Victor’s best buddy, however, is his dog Sparky. Which is sad because Sparky has just taken a trip to the boneyard, the result of a badly timed chase into the street. In a world where a man can now do a parachute jump from the edge of space, there is still no progress on a Safe Cross Code for dogs. How long will this neglect continue? Because we’re not all geniuses like Victor and we don’t all have a science teacher (Martin Landau) who looks like Vincent Price, who can inspire a boy to build a contraption that will bring his dead mutt back to life. If I could pull a trick like that, I’d be walking a fair few zombies this evening.

When word gets out that old Sparky is back to his best ­ with a few added bolts and stitches ­ well, who can blame the other kids for wanting to resurrect their own dearly departed pets? Sure isn’t that what shovels and electricity were invented for.

Of course it is. If you’re looking for some decent Halloween entertainment for the children, you could do worse than this. It’s not Burton at his best (you have to go back about a bazillion years for that) and the younger ones won’t get all the old movie references. There’s still plenty here to enjoy, if you don’t have a problem exposing their minds to something a tad darker than The Little Mermaid.
Just don’t be too surprised when young Johnny turns up in the yard with Fluffy’s corpse under his arm and tells you to get out the jump leads.

Hotel Transylvania
DIRECTED BY: Genndy Tartakovsky
VOICES: Adam Sandler, Selena Gomez, Andy Samberg, David Spade, Kevin James, Steve
Buscemi
CERT: PG

If you and the kids prefer something a little lighter for the spooky season, then Hotel Transylvania is the one. So long as you know that, in this case at least, ‘lighter’ also means ‘blander’.

Again, it’s a bit of a mongrel movie, mixing elements of Monsters Inc with a love story straight from Twilight, minus any of the former’s genius and thankfully, without the latter’s laughable moping.

Clearly tired of the quiet life, Count Dracula (Sandler) has turned his castle into a hotel, a safe haven for the ghouls of this world, for whom humans are a source of great terror. Now everyone who’s anyone in the monster world has gathered for a party to celebrate the 118th birthday of Dracula’s daughter, Mavis (Gomez).

The Mummy (Cee Lo Green), Wolfman (Steve Buscemi), Quasimodo (Jon Lovitz) and the Invisible Man (David Spade) are among the freakish guests. Frankenstein (Kevin James) is here too but he doesn’t have a dog.

The big reunion is a blast until human backpacker Jonathan (Samber) stumbles upon the castle, freaking out its illustrious proprietor.
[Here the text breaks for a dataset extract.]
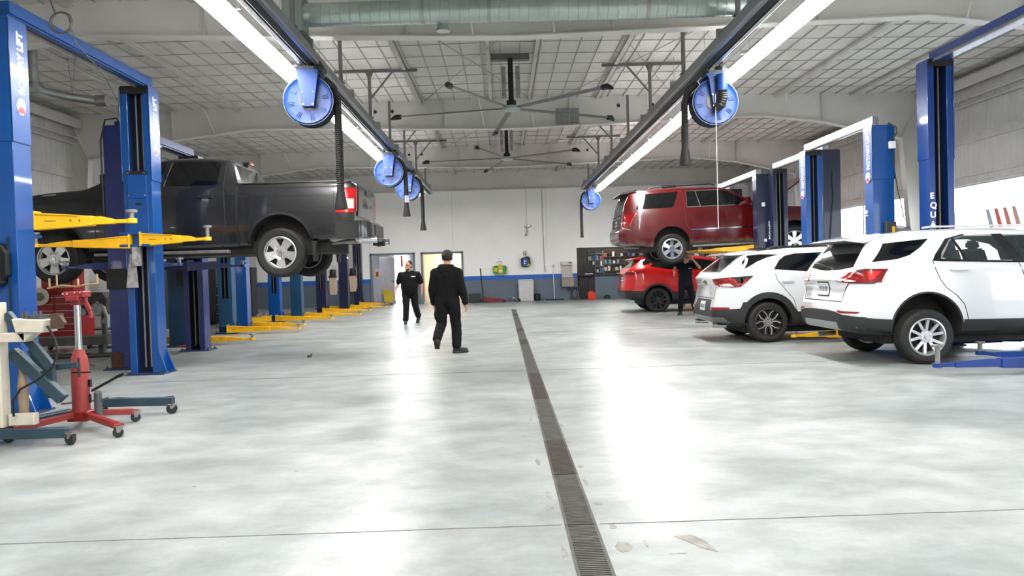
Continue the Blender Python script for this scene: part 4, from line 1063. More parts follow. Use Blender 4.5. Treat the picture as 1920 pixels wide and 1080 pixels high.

Worse still, Mavis takes a shine to the boy, whose arrival doesn’t do much to ease her longing to flee the nest, the itchy feet that have already driven a wedge between the girl and her undead daddy.

It’s a fine idea for a film, though the end result won’t go down as an animated classic. The vocal cast are in great form but it could have done with a sharper script, ­ a writer who might have milked the real comedy rather than going for the broader gags, the lazy jokes, the PG equivalent of what Sandler and his crew normally get up to. Peter Baynham (Borat) and Robert Smigel (former Conan and SNL writer) should have done better than that.

Still, it’s an entertaining enough yarn for the youngsters and their parents might even have a few laughs.